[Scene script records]
--- start ---

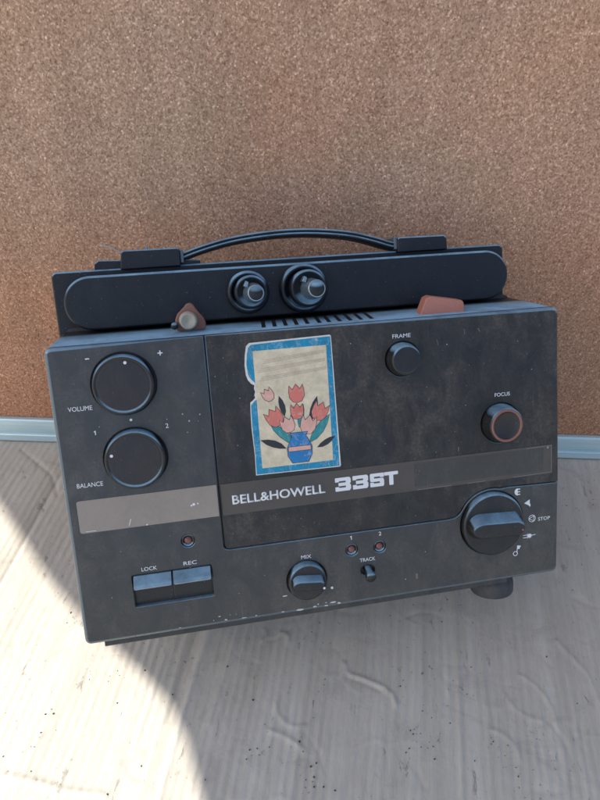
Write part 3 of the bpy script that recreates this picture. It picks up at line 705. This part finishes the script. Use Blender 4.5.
# generic vase of tulips in the sticker's colours
def xf(pts, cx, cy, k, rot=0): return [(cx + k * (x * math.cos(rot) - y * math.sin(rot)), cy + k * (x * math.sin(rot) + y * math.cos(rot))) for x, y in pts]
TULIP = [(0, -5), (2.6, -4.4), (4.4, -1.6), (4.6, 2), (4.1, 5.4), (2.3, 2.8), (0, 6.0), (-2.3, 2.8), (-4.1, 5.4), (-4.6, 2), (-4.4, -1.6), (-2.6, -4.4)]
LEAF = [(0, -9), (2.0, -5), (2.6, 0), (1.8, 5), (0, 9.5), (-1.5, 5), (-1.9, 0), (-1.3, -5)]
VASE = [(-5, -9.5), (5, -9.5), (7.4, -5), (7.6, 0), (5.6, 4.5), (4.2, 7), (5.4, 9.2), (-5.4, 9.2), (-4.2, 7), (-5.6, 4.5), (-7.6, 0), (-7.4, -5)]
def grown(pts, d): return [(p[0] - n[0] * d, p[1] - n[1] * d) for p, n in zip(pts, ring_normals(pts))] if area(pts) > 0 else grown(pts[::-1], d)
items = []
for cx, cy, k, rot, m_ in ((150, 135, .8, 2.9, P_teal), (137, 124, 1.15, .75, P_teal), (161, 125, 1.2, -.7, P_teal), (131, 118, .9, 1.15, P_ink), (158, 138, .9, -.35, P_ink), (165, 116, .7, -1.1, P_ink), (138, 142, .7, .2, P_ink)):
    items.append((xf(LEAF, cx, cy, k, rot), m_))
for cx, cy, k, rot, m_ in ((133, 135, 1.12, .5, P_coral), (162, 136, 1.1, -.45, P_coral), (148, 149, 1.05, .05, P_coral), (141, 129.5, .95, .3, P_pink), (154, 128, 1.1, -.25, P_pink), (130, 150, .75, .5, P_pink), (147.5, 137.5, .9, 0, P_coral)):
    items.append((xf(TULIP, cx, cy, k, rot), m_))
items.append((xf(VASE, 147.5, 114.4, 1.05), P_cobalt)); items.append((xf(rrect(-7.4, -2.2, 7.4, .6, .3, 2), 147.5, 114.4, .98), P_pink))
byM = {}; zl = .56
for pts, mt in items:
    byM.setdefault(P_ink.name, []).append((grown(pts, .32), zl)); byM.setdefault(mt.name, []).append((pts, zl + .006)); zl += .012
for mn, lst in byM.items():
    b = bmesh.new()
    for pts, z in lst: flat(b, pts, z, .016)
    part('sticker_print', b, bpy.data.materials[mn], stk)['kind'] = 'stuff'

# crumbs of dirt and torn paper flakes lying on the cardboard
def crumbs(name, spots, m, label, cat, flatk):
    b = bmesh.new()
    for x, y, r_ in spots:
        a0 = random.random() * 6; n = random.randint(5, 8); st = random.uniform(.35, 1)
        ra = [r_ * random.uniform(.55, 1.15) for _ in range(n)]
        lo = []; hi = []
        for k in range(n):
            a = 2 * PI * k / n; px, py = ra[k] * math.cos(a), ra[k] * st * math.sin(a); X_, Y_ = px * math.cos(a0) - py * math.sin(a0), px * math.sin(a0) + py * math.cos(a0)
            lo.append(b.verts.new((x + X_, y + Y_, -.0016))); hi.append(b.verts.new((x + X_ * .7, y + Y_ * .7, -.0006 + r_ * flatk * random.uniform(.5, 1.2))))
        tp = b.verts.new((x, y, -.0005 + r_ * flatk * 1.2))
        for k in range(n):
            b.faces.new((lo[k - 1], lo[k], hi[k], hi[k - 1])); b.faces.new((hi[k - 1], hi[k], tp))
    fix(b); o = mesh_obj(name, b, m); o['label'] = label; o['category'] = cat; o['kind'] = 'stuff'
M_dirt = mat('dirt', (.035, .03, .026), .9); M_flake = mat('dark_flake', (.12, .105, .09), .85)
sp = [(rng.uniform(-.22, .30), rng.uniform(.09, .36), abs(rng.normal(0, .00045)) + .00025) for _ in range(110)]
for cx, cy, k, w in ((.0216, .1319, 9, .003), (.0979, .1609, 10, .005), (-.018, .143, 8, .004), (.085, .187, 3, .002), (-.19, .135, 8, .010), (-.165, .15, 7, .008), (-.14, .16, 5, .012), (.16, .15, 7, .006), (.03, .19, 3, .002), (.10, .15, 6, .004), (-.145, .185, 3, .002)):
    sp += [(cx + rng.normal(0, w), cy + rng.normal(0, w * 1.6), rng.uniform(.0003, .0009)) for _ in range(k)]
crumbs('dirt_crumbs', sp, M_dirt, 'scattered dark crumbs of dirt on the cardboard', 'dirt', .7)

# ------------------------------------------------------------------ unseen sheet added up left, outline shaped along the sun to cast the curved shadow
edge_f = [(-.20, .80), (-.33, .62), (-.38, .50), (-.36, .425), (-.2685, .3331), (-.2016, .2638), (-.165, .232), (-.1364, .2118), (-.108, .191), (-.0864, .1734), (-.068, .148), (-.0515, .1121), (-.035, .06), (.0, .02)]
foot_p = edge_f + [(.55, .0), (.66, .10), (.66, .72), (.58, .80)]
bm = bmesh.new()
def lift(p, th=0.):
    d = 1.15 + .9 * (p[1] - .1) * (1 if p[1] > .1 else .3) + .25 * max(0, p[0])
    return Vector((p[0], p[1], 0)) + SUN * (d + th)
a = [bm.verts.new(lift(p)) for p in foot_p]; c = [bm.verts.new(lift(p, .004)) for p in foot_p]
bm.faces.new(a); bm.faces.new(c[::-1])
for i in range(len(a)): bm.faces.new((a[i - 1], a[i], c[i], c[i - 1]))
bmesh.ops.triangulate(bm, faces=bm.faces[:]); fix(bm)
M_shade = mat('shade_sheet_cloth', (.5, .48, .44), .8)
t = NT(M_shade); t.l(t.ramp(t.noise(40, t.obj(), 4), [(.3, (.44, .42, .38)), (.7, (.54, .52, .48))]), t.b.inputs['Base Color'])
cn = mesh_obj('shade_sheet', bm, M_shade); cn['kind'] = 'structure'
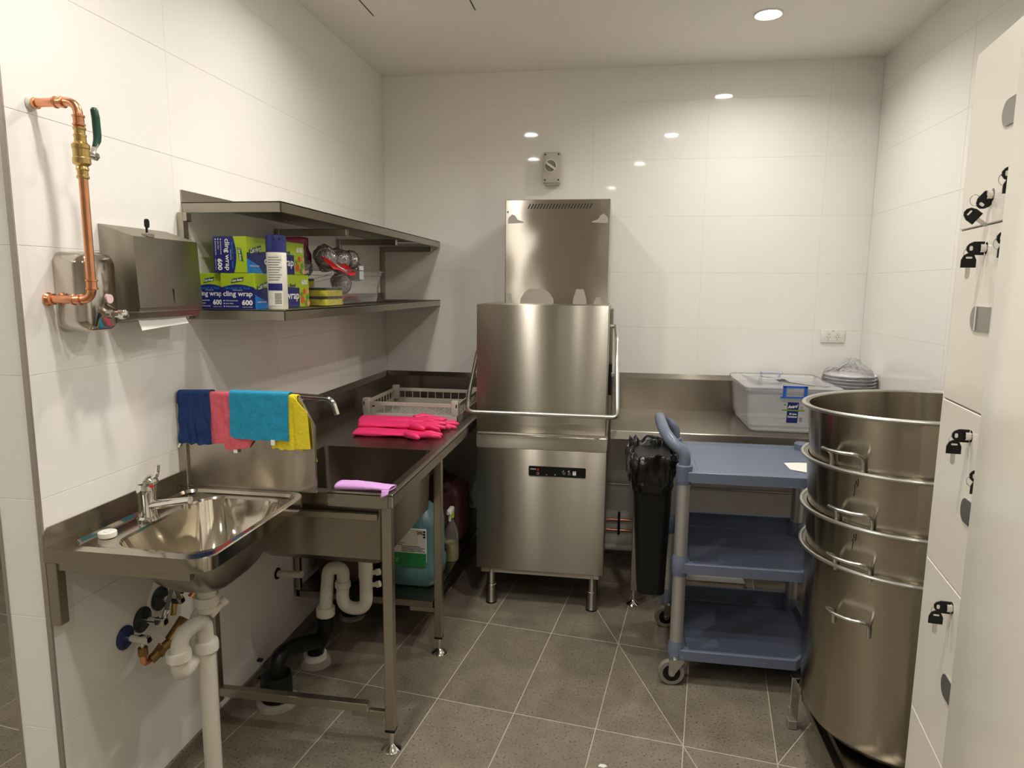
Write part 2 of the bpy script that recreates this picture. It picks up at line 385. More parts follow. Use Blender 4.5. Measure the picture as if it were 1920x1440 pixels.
for i in range(-14, 12):
    for j in range(-11, 4):
        base = [gp(i, j), gp(i+1, j), gp(i+1, j+1), gp(i, j+1)]
        for (p, n) in ((Vector((XL, 0)), Vector((1, 0))), (Vector((W, 0)), Vector((-1, 0))), (Vector((0, YB)), Vector((0, 1))), (Vector((0, 0)), Vector((0, -1)))):
            base = clip(base, p, n) if base else base
        if len(base) < 3 or area(base) < .0005: continue
        pieces = [base]
        if (i, j) in ((2, -1), (1, 0), (3, -2)): pieces = [clip(base, Cc, n1), clip(base, Cc, -n1)]
        if (i, j) == (4, -1): pieces = [clip(base, Ii, n2), clip(base, Ii, -n2)]
        for pc in pieces:
            # partition wall stands on the floor: the tiles below it are cut at its left face only in the corridor
            pc = shrink(pc, .0016) if len(pc) > 2 else []
            if len(pc) < 3 or area(pc) < .0004: continue
            c = sum(pc, Vector((0, 0)))/len(pc); b = MB()
            inner = [c+(p-c)*(1-.0012/max((p-c).length, .01)) for p in pc]
            m = len(pc)
            b.raw([(p.x-c.x, p.y-c.y, -.006) for p in pc]+[(p.x-c.x, p.y-c.y, -.0008) for p in pc]+[(p.x-c.x, p.y-c.y, 0) for p in inner],
                  [(q, (q+1) % m, (q+1) % m+m, q+m) for q in range(m)]+[(q+m, (q+1) % m+m, (q+1) % m+2*m, q+2*m) for q in range(m)]+[tuple(range(2*m, 3*m))])
            o = obj('floor_tile', b, 'floor', fl, auto=12); o.location = (c.x, c.y, 0)
# ceiling access panel with dark shadow gaps on two sides
b = MB()
for x in (.262, .714): b.box(x-.002, x+.002, -1.35, -.83, H-.0015, H+.001)
obj('shadow_gap', b, 'dark', ce)
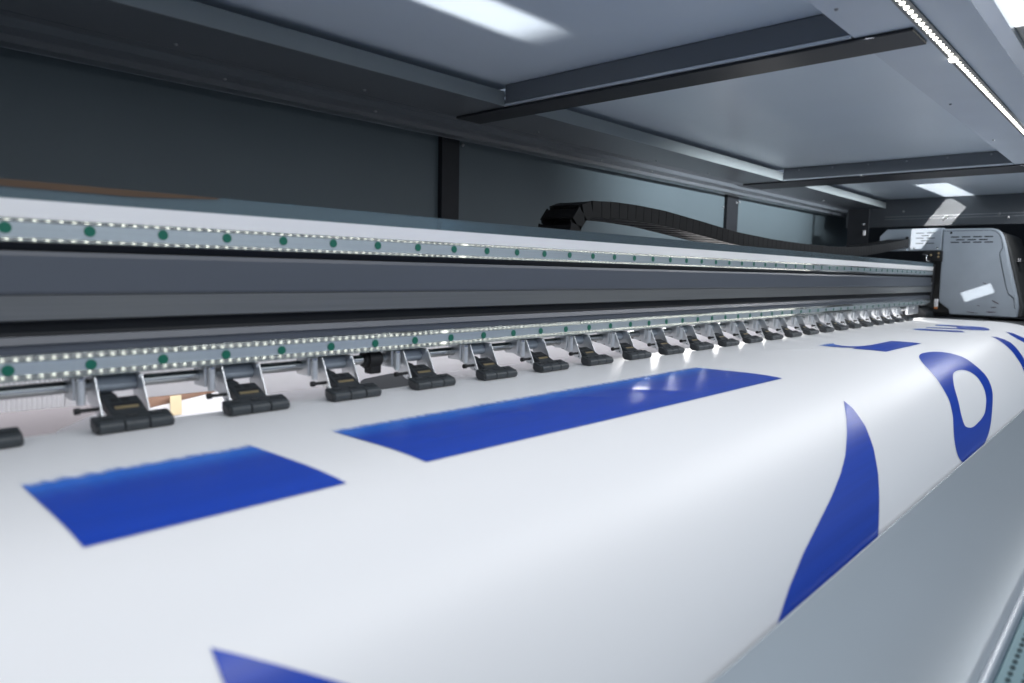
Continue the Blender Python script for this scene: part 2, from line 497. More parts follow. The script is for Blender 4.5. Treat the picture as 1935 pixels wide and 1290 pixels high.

--- end ---

EXERCISE AIM: Repeat, word for word and with no pictures, only the lines running from the beginning of the data to the line that contains "part('sticker_print', b, bpy.data.materials[mn], stk)['kind']".

REPLY TO THE EXERCISE:
Write part 3 of the bpy script that recreates this picture. It picks up at line 705. This part finishes the script. Use Blender 4.5.
# generic vase of tulips in the sticker's colours
def xf(pts, cx, cy, k, rot=0): return [(cx + k * (x * math.cos(rot) - y * math.sin(rot)), cy + k * (x * math.sin(rot) + y * math.cos(rot))) for x, y in pts]
TULIP = [(0, -5), (2.6, -4.4), (4.4, -1.6), (4.6, 2), (4.1, 5.4), (2.3, 2.8), (0, 6.0), (-2.3, 2.8), (-4.1, 5.4), (-4.6, 2), (-4.4, -1.6), (-2.6, -4.4)]
LEAF = [(0, -9), (2.0, -5), (2.6, 0), (1.8, 5), (0, 9.5), (-1.5, 5), (-1.9, 0), (-1.3, -5)]
VASE = [(-5, -9.5), (5, -9.5), (7.4, -5), (7.6, 0), (5.6, 4.5), (4.2, 7), (5.4, 9.2), (-5.4, 9.2), (-4.2, 7), (-5.6, 4.5), (-7.6, 0), (-7.4, -5)]
def grown(pts, d): return [(p[0] - n[0] * d, p[1] - n[1] * d) for p, n in zip(pts, ring_normals(pts))] if area(pts) > 0 else grown(pts[::-1], d)
items = []
for cx, cy, k, rot, m_ in ((150, 135, .8, 2.9, P_teal), (137, 124, 1.15, .75, P_teal), (161, 125, 1.2, -.7, P_teal), (131, 118, .9, 1.15, P_ink), (158, 138, .9, -.35, P_ink), (165, 116, .7, -1.1, P_ink), (138, 142, .7, .2, P_ink)):
    items.append((xf(LEAF, cx, cy, k, rot), m_))
for cx, cy, k, rot, m_ in ((133, 135, 1.12, .5, P_coral), (162, 136, 1.1, -.45, P_coral), (148, 149, 1.05, .05, P_coral), (141, 129.5, .95, .3, P_pink), (154, 128, 1.1, -.25, P_pink), (130, 150, .75, .5, P_pink), (147.5, 137.5, .9, 0, P_coral)):
    items.append((xf(TULIP, cx, cy, k, rot), m_))
items.append((xf(VASE, 147.5, 114.4, 1.05), P_cobalt)); items.append((xf(rrect(-7.4, -2.2, 7.4, .6, .3, 2), 147.5, 114.4, .98), P_pink))
byM = {}; zl = .56
for pts, mt in items:
    byM.setdefault(P_ink.name, []).append((grown(pts, .32), zl)); byM.setdefault(mt.name, []).append((pts, zl + .006)); zl += .012
for mn, lst in byM.items():
    b = bmesh.new()
    for pts, z in lst: flat(b, pts, z, .016)
    part('sticker_print', b, bpy.data.materials[mn], stk)['kind'] = 'stuff'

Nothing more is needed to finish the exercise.